The power of the spotlight: Data in global nutrition advocacy

Aug 23, 2019

In the past decade, the availability and use of data have shed light on the importance of addressing malnutrition to improve human health and well-being. At the same time, high profile advocacy events have pushed the nutrition profile even further. Hand-in-hand, data and advocacy have increased the attention, policies and resources directed towards improving nutrition.

The year 2012 was a pivotal one for global nutrition. In May, the World Health Assembly (WHA) endorsed the six Global Nutrition Targets for 2025, identifying priority areas for nutrition and establishing accountability mechanisms to track progress worldwide. At the closing ceremony of the 2012 London Olympics in August, UK’s Prime Minister David Cameron addressed the world in a speech at the Hunger Summit, calling for greater global momentum to tackle malnutrition. The two forces—setting of data targets and the public platform of world leaders speaking to the issue of global nutrition—sparked alarm that the world needed to do more to improve maternal, infant and young child nutrition around the world.

2013 Nutrition for Growth Summit, London | Source: https://scalingupnutrition.org/progress-impact/nutrition-for-growth

In the wake of 2012, donor governments, ministries of health, and heads of state committed to set targets. The 2013 Nutrition for Growth Summit in London was a resounding recognition of the need to increase political and economic attention to address malnutrition. Over 100 stakeholders endorsed the Nutrition for Growth Compact and pledged $4 billion USD for nutrition-specific and $19 billion USD for nutrition-sensitive projects. In 2014, the Global Nutrition Report (GNR) was published and became a crucial data advocacy tool. Each year, the GNR has analyzed and collated existing data, while guiding and inspiring action to improve the tracking and monitoring of nutrition indicators and targets.

More recently, the UN Decade of Action for Nutrition (2016-2025) has mobilized action towards WHA Nutrition targets. As we wrote in a blog piece recently, the Decade of Action for Nutrition calls on stakeholders to align on targets and commit to actions, with standards for common indicators of progress. As standard measurement has developed across nutrition programs and evaluations, attention also has turned to the investment required to reach these ambitious targets. In 2016, the World Bank, Results for Development, and 1,000 Days published An Investment Framework to Reach the Global Targets. The analysis brought attention to the problems regarding quality of surveillance data, lack of unit cost data for interventions in different contexts, and weak data collection systems for estimating current investments. Estimating the cost of improving the nutrition data value chain has become increasingly important as the world directs resources and policies to improve progress on nutrition.
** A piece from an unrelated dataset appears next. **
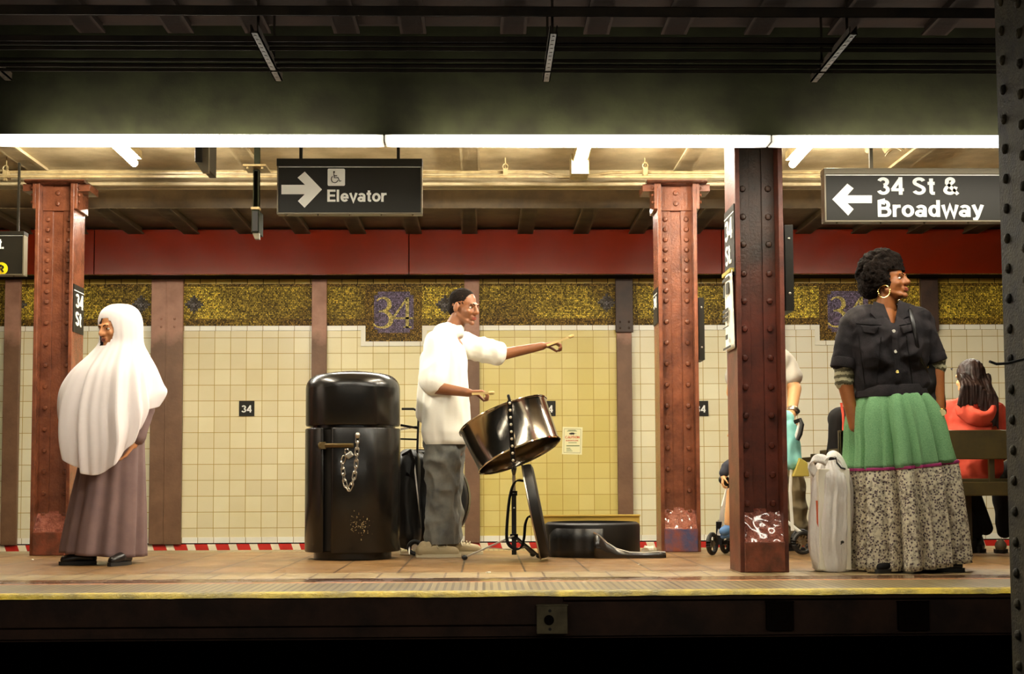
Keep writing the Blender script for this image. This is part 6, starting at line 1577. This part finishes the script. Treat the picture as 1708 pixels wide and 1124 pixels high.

2017 Global Nutrition Summit, Milan | Source: https://nutritionforgrowth.org/update-global-nutrition-summit-2017/

The 2016 Nutrition for Growth Summit hosted at the Rio Olympics in Brazil continued the global advocacy momentum from the 2012 N4G summit and called on world leaders to pledge funding and political efforts towards nutrition. In 2017 at the Global Nutrition Summit in Milan, Italy launched the 2017 Global Nutrition Report and brought world leaders together to celebrate progress towards targets, report on donor and country commitments, and announce new pledges towards the global response to malnutrition. The importance of tracking and monitoring progress, and thus the need for quality data on which to understand these trends, continues to spur public attention and high-profile events focused on global nutrition.
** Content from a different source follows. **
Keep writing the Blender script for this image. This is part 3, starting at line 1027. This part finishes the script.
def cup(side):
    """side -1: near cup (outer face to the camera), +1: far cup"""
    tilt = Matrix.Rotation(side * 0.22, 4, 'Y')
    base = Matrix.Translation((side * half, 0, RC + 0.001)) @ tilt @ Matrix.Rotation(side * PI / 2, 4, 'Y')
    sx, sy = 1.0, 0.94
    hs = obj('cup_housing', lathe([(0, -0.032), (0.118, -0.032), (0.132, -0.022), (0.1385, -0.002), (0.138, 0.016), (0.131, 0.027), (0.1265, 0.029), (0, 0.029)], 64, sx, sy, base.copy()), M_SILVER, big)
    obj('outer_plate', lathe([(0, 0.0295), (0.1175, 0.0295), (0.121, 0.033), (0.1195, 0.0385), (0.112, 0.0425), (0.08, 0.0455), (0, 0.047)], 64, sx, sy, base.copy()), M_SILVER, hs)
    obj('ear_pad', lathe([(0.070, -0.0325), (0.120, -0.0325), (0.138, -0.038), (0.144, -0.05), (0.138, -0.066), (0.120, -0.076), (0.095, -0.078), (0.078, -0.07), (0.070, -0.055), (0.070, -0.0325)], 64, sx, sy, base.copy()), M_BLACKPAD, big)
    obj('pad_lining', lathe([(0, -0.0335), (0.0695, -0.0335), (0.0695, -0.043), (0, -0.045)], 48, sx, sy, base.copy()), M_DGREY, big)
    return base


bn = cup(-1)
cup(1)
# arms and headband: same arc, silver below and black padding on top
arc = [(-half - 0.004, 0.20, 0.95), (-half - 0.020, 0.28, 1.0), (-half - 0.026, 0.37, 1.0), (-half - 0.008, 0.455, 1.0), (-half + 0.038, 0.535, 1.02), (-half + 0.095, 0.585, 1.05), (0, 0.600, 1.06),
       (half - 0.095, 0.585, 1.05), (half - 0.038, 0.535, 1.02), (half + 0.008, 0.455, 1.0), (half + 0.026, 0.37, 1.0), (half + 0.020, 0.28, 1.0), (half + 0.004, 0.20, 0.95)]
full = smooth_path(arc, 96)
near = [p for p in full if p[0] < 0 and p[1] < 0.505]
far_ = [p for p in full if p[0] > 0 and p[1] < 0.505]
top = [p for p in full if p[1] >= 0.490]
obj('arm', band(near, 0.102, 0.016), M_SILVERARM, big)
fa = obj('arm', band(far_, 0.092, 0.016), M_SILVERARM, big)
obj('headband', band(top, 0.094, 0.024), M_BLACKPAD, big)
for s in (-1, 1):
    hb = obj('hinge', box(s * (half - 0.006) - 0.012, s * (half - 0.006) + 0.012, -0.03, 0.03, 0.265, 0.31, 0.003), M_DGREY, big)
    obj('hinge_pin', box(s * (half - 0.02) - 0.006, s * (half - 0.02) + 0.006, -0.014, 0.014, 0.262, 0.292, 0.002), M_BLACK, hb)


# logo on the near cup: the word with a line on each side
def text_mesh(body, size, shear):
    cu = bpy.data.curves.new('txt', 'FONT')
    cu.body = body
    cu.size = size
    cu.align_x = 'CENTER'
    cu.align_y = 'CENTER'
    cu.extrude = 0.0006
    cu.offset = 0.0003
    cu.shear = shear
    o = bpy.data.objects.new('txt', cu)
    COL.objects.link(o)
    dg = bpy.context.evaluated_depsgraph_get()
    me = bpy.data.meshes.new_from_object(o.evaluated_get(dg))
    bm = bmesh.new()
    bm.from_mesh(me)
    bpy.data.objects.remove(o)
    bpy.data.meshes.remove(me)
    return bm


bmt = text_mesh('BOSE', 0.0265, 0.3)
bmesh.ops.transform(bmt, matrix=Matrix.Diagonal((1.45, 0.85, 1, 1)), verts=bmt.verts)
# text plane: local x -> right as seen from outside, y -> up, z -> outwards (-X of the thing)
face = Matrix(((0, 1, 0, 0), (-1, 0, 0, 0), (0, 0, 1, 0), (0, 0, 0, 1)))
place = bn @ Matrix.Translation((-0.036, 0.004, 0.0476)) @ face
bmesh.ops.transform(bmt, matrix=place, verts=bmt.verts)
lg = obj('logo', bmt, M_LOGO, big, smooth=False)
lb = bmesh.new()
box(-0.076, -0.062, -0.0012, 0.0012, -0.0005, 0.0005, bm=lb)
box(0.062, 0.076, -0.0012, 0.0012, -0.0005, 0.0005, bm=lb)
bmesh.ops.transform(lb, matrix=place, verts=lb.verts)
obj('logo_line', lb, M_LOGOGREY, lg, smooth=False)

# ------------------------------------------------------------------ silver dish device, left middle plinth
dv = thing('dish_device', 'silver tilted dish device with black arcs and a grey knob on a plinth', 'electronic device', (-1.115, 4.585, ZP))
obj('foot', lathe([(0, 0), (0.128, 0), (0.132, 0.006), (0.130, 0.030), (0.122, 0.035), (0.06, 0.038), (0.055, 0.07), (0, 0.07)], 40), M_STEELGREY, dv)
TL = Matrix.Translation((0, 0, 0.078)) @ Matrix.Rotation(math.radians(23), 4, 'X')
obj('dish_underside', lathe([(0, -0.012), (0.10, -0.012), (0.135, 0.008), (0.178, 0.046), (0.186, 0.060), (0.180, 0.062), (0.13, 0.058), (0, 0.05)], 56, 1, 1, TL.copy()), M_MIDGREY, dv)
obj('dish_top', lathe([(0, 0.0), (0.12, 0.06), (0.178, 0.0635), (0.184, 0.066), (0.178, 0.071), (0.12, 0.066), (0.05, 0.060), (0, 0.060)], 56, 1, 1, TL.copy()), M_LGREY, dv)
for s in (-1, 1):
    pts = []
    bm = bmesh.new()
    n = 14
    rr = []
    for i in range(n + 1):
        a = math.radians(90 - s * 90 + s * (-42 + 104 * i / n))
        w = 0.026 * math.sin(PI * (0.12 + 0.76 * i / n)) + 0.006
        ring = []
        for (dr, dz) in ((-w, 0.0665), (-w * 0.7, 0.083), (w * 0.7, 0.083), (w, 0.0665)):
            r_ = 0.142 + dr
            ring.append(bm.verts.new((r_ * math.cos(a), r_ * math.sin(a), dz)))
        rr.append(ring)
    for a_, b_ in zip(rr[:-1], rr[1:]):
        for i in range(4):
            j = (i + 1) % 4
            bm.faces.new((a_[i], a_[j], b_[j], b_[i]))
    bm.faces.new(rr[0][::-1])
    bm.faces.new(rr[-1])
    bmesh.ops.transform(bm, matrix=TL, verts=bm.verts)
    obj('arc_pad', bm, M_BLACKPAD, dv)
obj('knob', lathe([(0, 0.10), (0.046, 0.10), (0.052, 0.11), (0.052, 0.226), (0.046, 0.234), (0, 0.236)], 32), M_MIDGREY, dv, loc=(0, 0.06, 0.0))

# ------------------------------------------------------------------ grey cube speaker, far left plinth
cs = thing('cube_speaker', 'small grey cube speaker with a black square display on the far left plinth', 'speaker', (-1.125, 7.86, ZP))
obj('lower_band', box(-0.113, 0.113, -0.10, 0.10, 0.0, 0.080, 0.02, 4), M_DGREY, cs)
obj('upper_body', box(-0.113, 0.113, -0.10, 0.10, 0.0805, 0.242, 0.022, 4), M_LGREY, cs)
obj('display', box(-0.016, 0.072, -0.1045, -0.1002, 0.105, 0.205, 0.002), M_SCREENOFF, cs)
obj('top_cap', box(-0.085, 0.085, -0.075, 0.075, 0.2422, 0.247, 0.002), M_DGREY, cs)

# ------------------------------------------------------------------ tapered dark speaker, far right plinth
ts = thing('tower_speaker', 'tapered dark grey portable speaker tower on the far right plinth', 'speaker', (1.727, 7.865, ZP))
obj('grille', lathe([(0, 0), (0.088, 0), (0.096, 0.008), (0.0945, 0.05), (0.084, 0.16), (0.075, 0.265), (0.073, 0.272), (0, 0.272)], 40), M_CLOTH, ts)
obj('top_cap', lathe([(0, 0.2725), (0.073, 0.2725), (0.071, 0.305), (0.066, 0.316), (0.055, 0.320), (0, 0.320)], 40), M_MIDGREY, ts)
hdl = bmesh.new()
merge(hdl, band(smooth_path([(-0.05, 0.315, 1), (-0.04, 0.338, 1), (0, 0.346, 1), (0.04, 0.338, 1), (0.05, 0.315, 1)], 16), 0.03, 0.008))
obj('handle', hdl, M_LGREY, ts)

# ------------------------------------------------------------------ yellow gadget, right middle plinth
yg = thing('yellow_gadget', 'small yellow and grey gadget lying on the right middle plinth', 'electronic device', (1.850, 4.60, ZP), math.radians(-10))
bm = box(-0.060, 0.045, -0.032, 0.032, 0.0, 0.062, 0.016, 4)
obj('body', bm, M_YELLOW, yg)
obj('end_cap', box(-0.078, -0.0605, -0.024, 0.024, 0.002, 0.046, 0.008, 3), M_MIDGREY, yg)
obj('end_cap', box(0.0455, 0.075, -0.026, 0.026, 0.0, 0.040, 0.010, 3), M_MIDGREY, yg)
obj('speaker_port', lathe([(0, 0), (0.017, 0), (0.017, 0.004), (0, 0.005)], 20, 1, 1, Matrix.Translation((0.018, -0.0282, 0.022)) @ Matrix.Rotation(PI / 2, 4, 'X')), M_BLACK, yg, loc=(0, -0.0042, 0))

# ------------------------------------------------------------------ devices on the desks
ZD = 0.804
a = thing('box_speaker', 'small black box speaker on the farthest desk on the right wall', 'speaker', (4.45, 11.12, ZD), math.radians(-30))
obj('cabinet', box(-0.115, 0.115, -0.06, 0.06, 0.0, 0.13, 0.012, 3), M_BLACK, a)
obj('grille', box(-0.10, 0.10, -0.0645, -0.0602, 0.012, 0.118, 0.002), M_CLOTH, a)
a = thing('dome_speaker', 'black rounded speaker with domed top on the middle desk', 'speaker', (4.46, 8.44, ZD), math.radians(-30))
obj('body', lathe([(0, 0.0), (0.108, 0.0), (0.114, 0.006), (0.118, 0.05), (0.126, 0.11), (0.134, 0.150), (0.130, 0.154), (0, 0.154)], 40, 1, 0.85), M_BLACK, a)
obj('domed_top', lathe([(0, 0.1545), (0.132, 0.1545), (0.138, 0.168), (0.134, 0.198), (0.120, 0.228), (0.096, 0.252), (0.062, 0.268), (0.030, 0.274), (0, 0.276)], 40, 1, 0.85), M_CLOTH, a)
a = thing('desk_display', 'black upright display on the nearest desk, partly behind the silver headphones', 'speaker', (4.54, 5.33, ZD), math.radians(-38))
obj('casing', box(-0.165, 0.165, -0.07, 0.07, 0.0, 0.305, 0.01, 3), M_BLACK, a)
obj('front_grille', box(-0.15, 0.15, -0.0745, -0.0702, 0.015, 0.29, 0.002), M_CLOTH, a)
Global nutrition advocacy timeline, 2012 – 2020

Alongside the summer Tokyo Olympics 2020, Japan is scheduled to host the next big global advocacy moment for nutrition. An important theme of the upcoming event is financing nutrition data and nutrition information systems. DataDENT, in collaboration with other partners, is providing support to better understanding funding allocation and budgeting approaches for nutrition data systems. As in the past, data will play a key role in future nutrition advocacy efforts to increase the profile of what needs to be done to improve nutrition around the world.